Kino MacGregor: Passion on the Mat – Part II

Here is the second installment of Donavan Wilson’s interview with Kino MacGregor. We pick up the story when Kino has just flown off to India to tap into the source of Ashtanga yoga.

Watershed

Kino spent two months practicing with Jois at his yoga center in Mysore. Her dreams are a source of inspiration for her yoga practice and in life.

“The thing about Mysore that was amazing was meeting Guruji,” said Kino. “The practice was one thing; it is really his presence that was amazing. It was him, more than just the asanas. My first memory of Mysore was questioning whether or not I would really be open to the idea of a guru, someone to have authority over me” she said.

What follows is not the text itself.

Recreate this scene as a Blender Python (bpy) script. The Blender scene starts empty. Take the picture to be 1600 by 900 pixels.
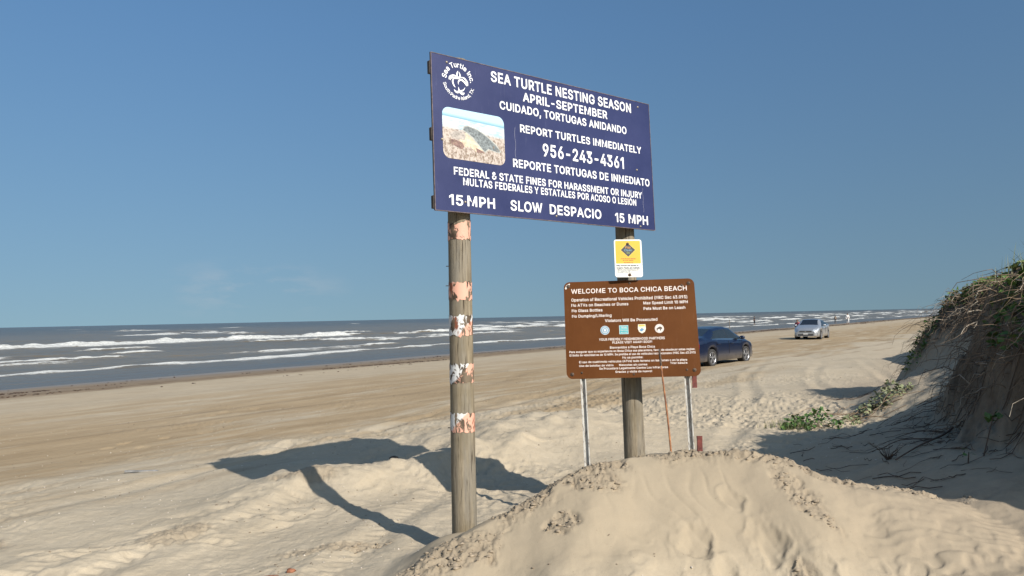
import bpy, bmesh, math, random
import numpy as np
from mathutils import Matrix, Vector
R = math.radians
random.seed(7); rng = np.random.default_rng(11)
scene = bpy.context.scene
COL = scene.collection

# ------------------------------------------------------------------ camera
cam_d = bpy.data.cameras.new('camera'); cam = bpy.data.objects.new('camera', cam_d); COL.objects.link(cam)
cam_d.sensor_width = 36.0; cam_d.lens = 36.0*1180/1600
cam_d.clip_start = 0.05; cam_d.clip_end = 60000
cam.matrix_world = Matrix.Translation((0, 0, 2.0)) @ Matrix.Rotation(math.pi/2+math.atan(45.5/1180), 4, 'X') @ Matrix.Rotation(-R(1.18), 4, 'Z')
scene.camera = cam

# ------------------------------------------------------------------ sky, sun, exposure
SUN_EL = 34.0
SUN_DIR = Vector((0.62*math.cos(R(SUN_EL)), -0.785*math.cos(R(SUN_EL)), math.sin(R(SUN_EL)))).normalized()
w = bpy.data.worlds.new('World'); scene.world = w; w.use_nodes = True
wn = w.node_tree.nodes; wl = w.node_tree.links
sky = wn.new('ShaderNodeTexSky'); sky.sky_type = 'NISHITA'; sky.sun_disc = False
sky.sun_elevation = R(SUN_EL); sky.sun_rotation = math.atan2(SUN_DIR.x, SUN_DIR.y)
sky.altitude = 0; sky.air_density = 1.0; sky.dust_density = 1.5; sky.ozone_density = 6.0
stc = wn.new('ShaderNodeTexCoord'); smp = wn.new('ShaderNodeMapping'); smp.inputs['Location'].default_value = (0, 0, .11); smp.inputs['Scale'].default_value = (1, 1, .5)
wl.new(stc.outputs['Generated'], smp.inputs[0]); wl.new(smp.outputs[0], sky.inputs[0])      # sea haze: the gradient near the horizon is stretched
tint = wn.new('ShaderNodeMix'); tint.data_type = 'RGBA'; tint.blend_type = 'MULTIPLY'; tint.inputs[0].default_value = 1; tint.inputs[7].default_value = (.87, .98, .97, 1)
wl.new(sky.outputs[0], tint.inputs[6])
# a few faint low clouds
cmp_ = wn.new('ShaderNodeMapping'); cmp_.inputs['Scale'].default_value = (1, 1, 3.2); wl.new(stc.outputs['Generated'], cmp_.inputs[0])
cn = wn.new('ShaderNodeTexNoise'); cn.inputs['Scale'].default_value = 14; cn.inputs['Detail'].default_value = 7; cn.inputs['Roughness'].default_value = .62; wl.new(cmp_.outputs[0], cn.inputs[0])
cr_ = wn.new('ShaderNodeMapRange'); cr_.inputs[1].default_value = .44; cr_.inputs[2].default_value = .72; cr_.inputs[4].default_value = .30; wl.new(cn.outputs[0], cr_.inputs[0])
csep = wn.new('ShaderNodeSeparateXYZ'); wl.new(stc.outputs['Generated'], csep.inputs[0])
cd = wn.new('ShaderNodeVectorMath'); cd.operation = 'SUBTRACT'; wl.new(stc.outputs['Generated'], cd.inputs[0]); cd.inputs[1].default_value = (-.325, .944, .042)
ce = wn.new('ShaderNodeVectorMath'); ce.operation = 'MULTIPLY'; wl.new(cd.outputs[0], ce.inputs[0]); ce.inputs[1].default_value = (1, 1, 3)
cl_ = wn.new('ShaderNodeVectorMath'); cl_.operation = 'LENGTH'; wl.new(ce.outputs[0], cl_.inputs[0])
cw_ = wn.new('ShaderNodeMapRange'); cw_.inputs[1].default_value = .13; cw_.inputs[2].default_value = .02; wl.new(cl_.outputs['Value'], cw_.inputs[0])
cm_ = wn.new('ShaderNodeMath'); cm_.operation = 'MULTIPLY'; wl.new(cr_.outputs[0], cm_.inputs[0]); wl.new(cw_.outputs[0], cm_.inputs[1])
cmix = wn.new('ShaderNodeMix'); cmix.data_type = 'RGBA'; wl.new(cm_.outputs[0], cmix.inputs[0]); wl.new(tint.outputs[2], cmix.inputs[6]); cmix.inputs[7].default_value = (6.2, 6.6, 7.2, 1)
hzr = wn.new('ShaderNodeMapRange'); hzr.inputs[1].default_value = .36; hzr.inputs[2].default_value = .0; hzr.inputs[4].default_value = 1.0; wl.new(csep.outputs[2], hzr.inputs[0])
hzm = wn.new('ShaderNodeMix'); hzm.data_type = 'RGBA'; hzm.blend_type = 'MULTIPLY'; wl.new(hzr.outputs[0], hzm.inputs[0]); wl.new(cmix.outputs[2], hzm.inputs[6]); hzm.inputs[7].default_value = (1.08, .93, .82, 1)   # salt haze low over the sea
wl.new(hzm.outputs[2], wn['Background'].inputs[0]); wn['Background'].inputs[1].default_value = 0.077
sun_d = bpy.data.lights.new('sun', 'SUN'); sun_d.energy = 4.8; sun_d.angle = R(0.5); sun_d.color = (1.0, 0.94, 0.86)
sun = bpy.data.objects.new('sun', sun_d); COL.objects.link(sun)
sun.rotation_euler = SUN_DIR.to_track_quat('Z', 'Y').to_euler()
scene.view_settings.view_transform = 'Standard'; scene.view_settings.look = 'None'
scene.view_settings.gamma = 1.0; scene.view_settings.use_curve_mapping = False
scene.view_settings.exposure = 0.35
scene.render.engine = 'CYCLES'
scene.cycles.max_bounces = 6; scene.cycles.diffuse_bounces = 3

# ------------------------------------------------------------------ helpers: materials
def lin(h):
    h = h.lstrip('#'); c = [int(h[i:i+2], 16)/255 for i in (0, 2, 4)]
    return tuple(x/12.92 if x <= .04045 else ((x+.055)/1.055)**2.4 for x in c)
class NT:
    def __init__(s, name):
        s.m = bpy.data.materials.new(name); s.m.use_nodes = True
        s.n = s.m.node_tree.nodes; s.l = s.m.node_tree.links; s.b = s.n['Principled BSDF']
    def add(s, t, **k):
        n = s.n.new(t)
        for a, v in k.items(): setattr(n, a, v)
        return n
    def put(s, sock, v):
        if hasattr(v, 'is_output') or isinstance(v, bpy.types.NodeSocket): s.l.new(v, sock)
        elif isinstance(v, (tuple, list)) and len(v) == 3 and sock.type == 'RGBA': sock.default_value = (*v, 1)
        else: sock.default_value = v
    def coord(s, which='Object'): return s.add('ShaderNodeTexCoord').outputs[which]
    def attr(s, name): return s.add('ShaderNodeAttribute', attribute_name=name).outputs['Fac']
    def mapping(s, vec, scale=(1, 1, 1), rot=(0, 0, 0)):
        n = s.add('ShaderNodeMapping'); s.put(n.inputs['Vector'], vec); n.inputs['Scale'].default_value = scale; n.inputs['Rotation'].default_value = rot
        return n.outputs[0]
    def noise(s, vec, scale, detail=4, rough=.6, dist=0):
        n = s.add('ShaderNodeTexNoise'); s.put(n.inputs['Vector'], vec)
        n.inputs['Scale'].default_value = scale; n.inputs['Detail'].default_value = detail; n.inputs['Roughness'].default_value = rough
        n.inputs['Distortion'].default_value = dist
        return n.outputs[0]
    def voro(s, vec, scale, feature='F1'):
        n = s.add('ShaderNodeTexVoronoi', feature=feature); s.put(n.inputs['Vector'], vec); n.inputs['Scale'].default_value = scale
        return n.outputs['Distance']
    def ramp(s, v, lo, hi, a=0.0, b=1.0):
        n = s.add('ShaderNodeMapRange'); s.put(n.inputs[0], v)
        n.inputs[1].default_value = lo; n.inputs[2].default_value = hi; n.inputs[3].default_value = a; n.inputs[4].default_value = b
        return n.outputs[0]
    def math(s, op, a, b=0.0):
        n = s.add('ShaderNodeMath', operation=op); s.put(n.inputs[0], a); s.put(n.inputs[1], b); return n.outputs[0]
    def mix(s, f, a, b):
        n = s.add('ShaderNodeMix', data_type='RGBA'); s.put(n.inputs[0], f); s.put(n.inputs[6], a); s.put(n.inputs[7], b); return n.outputs[2]
    def bump(s, h, strength=.3, dist=.01, normal=None):
        n = s.add('ShaderNodeBump'); s.put(n.inputs['Height'], h); n.inputs['Strength'].default_value = strength; n.inputs['Distance'].default_value = dist
        if normal is not None: s.l.new(normal, n.inputs['Normal'])
        return n.outputs[0]
    def out(s, color=None, rough=None, normal=None, metal=None, spec=None, coat=None):
        if color is not None: s.put(s.b.inputs['Base Color'], color)
        if rough is not None: s.put(s.b.inputs['Roughness'], rough)
        if normal is not None: s.l.new(normal, s.b.inputs['Normal'])
        if metal is not None: s.put(s.b.inputs['Metallic'], metal)
        if spec is not None: s.put(s.b.inputs['Specular IOR Level'], spec)
        if coat is not None: s.put(s.b.inputs['Coat Weight'], coat); s.b.inputs['Coat Roughness'].default_value = .06
        return s.m
def simple(name, col, rough=.6, var=.25, scale=12, metal=0.0, coat=None, bump=0.0, spec=.5):
    t = NT(name); v = t.coord()
    n = t.noise(v, scale, 5)
    c = t.mix(t.ramp(n, .3, .7), tuple(x*(1-var) for x in col), tuple(min(1, x*(1+var)) for x in col))
    return t.out(c, t.ramp(n, .3, .7, rough*.85, min(1, rough*1.15)), t.bump(n, bump, .01) if bump else None, metal, spec, coat)

# ------------------------------------------------------------------ helpers: objects
def tag(o, label=None, cat=None, group=None, kind=None):
    if label: o['label'] = label
    if cat: o['category'] = cat
    if group: o['group'] = group
    if kind: o['kind'] = kind
    return o
def empty(name, loc, label, cat, rot=None, group=None):
    o = bpy.data.objects.new(name, None); COL.objects.link(o)
    o.matrix_world = Matrix.Translation(loc) @ (rot.to_4x4() if rot is not None else Matrix())
    o.empty_display_size = .2
    return tag(o, label, cat, group)
def link(name, me, mat, parent=None, smooth=False):
    o = bpy.data.objects.new(name, me); COL.objects.link(o)
    for m in (mat if isinstance(mat, (list, tuple)) else [mat]): me.materials.append(m)
    if parent is not None: o.parent = parent
    if smooth: me.polygons.foreach_set('use_smooth', np.ones(len(me.polygons), bool))
    return o
def np_mesh(name, V, F, attrs=None):
    """V (n,3), F (m,k) constant k"""
    me = bpy.data.meshes.new(name); V = np.asarray(V, np.float32); F = np.asarray(F, np.int32)
    k = F.shape[1]
    me.vertices.add(len(V)); me.vertices.foreach_set('co', V.ravel())
    me.loops.add(F.size); me.loops.foreach_set('vertex_index', F.ravel())
    me.polygons.add(len(F)); me.polygons.foreach_set('loop_start', np.arange(0, F.size, k, dtype=np.int32))
    me.update(calc_edges=True)
    for a, v in (attrs or {}).items():
        at = me.attributes.new(a, 'FLOAT', 'POINT'); at.data.foreach_set('value', np.asarray(v, np.float32).ravel())
    return me
def bm_obj(name, bm, mat, parent=None, smooth=False):
    me = bpy.data.meshes.new(name); bm.normal_update(); bm.to_mesh(me); bm.free()
    return link(name, me, mat, parent, smooth)
def box(bm, x0, x1, y0, y1, z0, z1, bev=0.0):
    vs = [bm.verts.new((x, y, z)) for x in (x0, x1) for y in (y0, y1) for z in (z0, z1)]
    fs = [bm.faces.new([vs[i] for i in f]) for f in ((0, 1, 3, 2), (4, 6, 7, 5), (0, 4, 5, 1), (2, 3, 7, 6), (0, 2, 6, 4), (1, 5, 7, 3))]
    if bev:
        es = list({e for f in fs for e in f.edges}); bmesh.ops.bevel(bm, geom=es, offset=bev, segments=2, affect='EDGES', profile=.5)
def rrect(w, h, r, n=6):
    pts = []
    for cx, cz, a0 in ((w/2-r, h/2-r, 0), (-w/2+r, h/2-r, 90), (-w/2+r, -h/2+r, 180), (w/2-r, -h/2+r, 270)):
        for i in range(n+1):
            a = R(a0+90*i/n); pts.append((cx+r*math.cos(a), cz+r*math.sin(a)))
    return pts
def slab(bm, pts, y0, y1):
    """a flat outline pts (x,z) given a thickness from y0 (front) to y1 (back)"""
    a = [bm.verts.new((x, y0, z)) for x, z in pts]; b = [bm.verts.new((x, y1, z)) for x, z in pts]
    bm.faces.new(a); bm.faces.new(b[::-1]); n = len(pts)
    for i in range(n): bm.faces.new((a[i], b[i], b[(i+1) % n], a[(i+1) % n]))
def tubes_np(paths, radii, sides=5):
    """paths: list of (k,3) arrays; radii: list of (k,) arrays -> V,F quads"""
    Vs, Fs, off = [], [], 0
    ang = np.linspace(0, 2*np.pi, sides, endpoint=False); ca, sa = np.cos(ang), np.sin(ang)
    for P, r in zip(paths, radii):
        P = np.asarray(P, float); r = np.broadcast_to(np.asarray(r, float), (len(P),))
        T = np.gradient(P, axis=0); T /= np.linalg.norm(T, axis=1, keepdims=True)+1e-9
        up = np.array([0, 0, 1.]) if abs(T[0, 2]) < .9 else np.array([1., 0, 0])
        A = np.cross(T, up); A /= np.linalg.norm(A, axis=1, keepdims=True)+1e-9; B = np.cross(T, A)
        ring = P[:, None]+r[:, None, None]*(ca[None, :, None]*A[:, None]+sa[None, :, None]*B[:, None])
        k = len(P); Vs.append(ring.reshape(-1, 3))
        i = np.arange(k-1)[:, None]*sides; j = np.arange(sides)[None]; j2 = (j+1) % sides
        Fs.append(np.stack([i+j, i+j2, i+sides+j2, i+sides+j], -1).reshape(-1, 4)+off); off += k*sides
    return np.concatenate(Vs), np.concatenate(Fs)
def tubes(name, paths, radii, mat, parent=None, sides=5, smooth=True):
    V, F = tubes_np(paths, radii, sides); return link(name, np_mesh(name, V, F), mat, parent, smooth)
def lathe(bm, prof, seg=24, axis='Z', loc=(0, 0, 0)):
    """prof list of (radius, height)"""
    rings = []
    for r, h in prof:
        rg = []
        for i in range(seg):
            a = 2*math.pi*i/seg; c, s = r*math.cos(a), r*math.sin(a)
            p = {'Z': (c, s, h), 'Y': (c, h, s), 'X': (h, c, s)}[axis]
            rg.append(bm.verts.new((p[0]+loc[0], p[1]+loc[1], p[2]+loc[2])))
        rings.append(rg)
    for a, b in zip(rings, rings[1:]):
        for i in range(seg): bm.faces.new((a[i], a[(i+1) % seg], b[(i+1) % seg], b[i]))
    return rings
def disc(bm, r, y, cx=0, cz=0, seg=20):
    bm.faces.new([bm.verts.new((cx+r*math.cos(2*math.pi*i/seg), y, cz+r*math.sin(2*math.pi*i/seg))) for i in range(seg)])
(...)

“I don’t think it should be an intellectual thing. I was intellectualizing it a lot. When I saw Guruji, I was, like, thank you, Guruji, and my hands were at his feet; it was a feeling, chemistry, and it was beyond my rational mind,” she said.

“The person he was, someone who‘s integrity was unchanged, unquestionable, and unshakable. He was excited to teach yoga. From the time he had one student, until the time he had thousands of students, he never changed. He was excited to teach yoga. From the time he saw T. Krishnamacharya conduct a yoga demonstration when he was 11, until the day he died and saw his dream of teaching come to fruition in the hearts and minds of Ashtanga practitioners all around the world.

“If you watch the old footage of Guruji teaching one student on YouTube,” said Kino. “And then you watch the footage of him teaching in 2006, he is the same person; a little older, a little more wrinkles, but the same person with same teaching. The things that turned him on back then turned him on own now. It was his unwavering dedication to the dream of sharing yoga. The definition of guru is a person whose presence imparts truth, to a statement if spoken by anyone else would be untrue. It was the power of his presence that allowed me to believe in him. Not the words he said, but the being he was.

“After my first trip to Mysore, yoga started living through me,” said Kino. “When I came back, Guruji traveled to New York City. I practiced with Guruji for a month. He remembered me and was very sweet and wonderful. There was a conference and a special ceremony for the victims of the 9/11 attacks,” she said.

During the visit to New York City, hundreds of participants practiced with him. Jois offered conference (an opportunity to ask questions) during his trip to New York City. During her travels to Mysore, she asked Jois several questions during conference. “This is the thing about his integrity,” she said. “No matter how many students were at Mysore, he would always have conference. He would sit there every day at four o’clock except for Saturdays to take questions,” she said.

“I’ve been doing yoga for a little while, it claims to make you feel peaceful, but I feel crazy. I asked Guruji, where can I find inner peace? He looked at me and said you do three things: looking, practice and breathing. Having (practiced yoga) for years, then Shanti (inner peace) is coming, no problem. I’m there and in my early 20s asking a man who has been teaching for 60 years where can I find inner peace. I’d been doing Yoga continuously for eight months and he said many years then Shanti is coming, no problem,” she said. “Anyone could have said that, but it was his presence that imparted truth to those words. I had faith in him and the method.”

Jois’s response to Kino’s question described important elements of the Ashtanga practice. Ashtanga involves the tristana method which combines the following elements: ujjayi (modulated breathing), asana (posture) , and drishti (focal point).

“He took things in stride,” said Kino offering speculation on why Jois did not leave New York City during the terrorist attacks in September 2001. “Jois only stopped once (during his teaching tour) when Shareth’s father died of a heart attack. He had to go back home to perform the pujas (Hindu ceremony to express gratitude or to honor someone) and attend the funeral. In those moments of crisis is when you need yoga the most.”

According to Kino, Jois was always happy to see new students and was prepared to teach because he had a strong passion for teaching yoga. “Before he got sick, he would teach in the big Shala from 5 until 9:30 in the morning,” said Kino. “Guruji would wait until everyone was done. At 10 o’clock, he would go to the old Shala and teach a bunch of people who could not afford to be in the new Shala from 10 to 12. He was in his eighties and nineties at this point. He loved (to hear) that people were practicing.”

Kino addressed the misconception that Jois was interested in teaching yoga for the money: “Some people said he was interested in money; it is not what turned him on. What turned him on was people practicing yoga. How many people when they are 11 years old say this is what I’m going to do with my life? He saw it, it was his dream, and it came to fruition before his eyes.”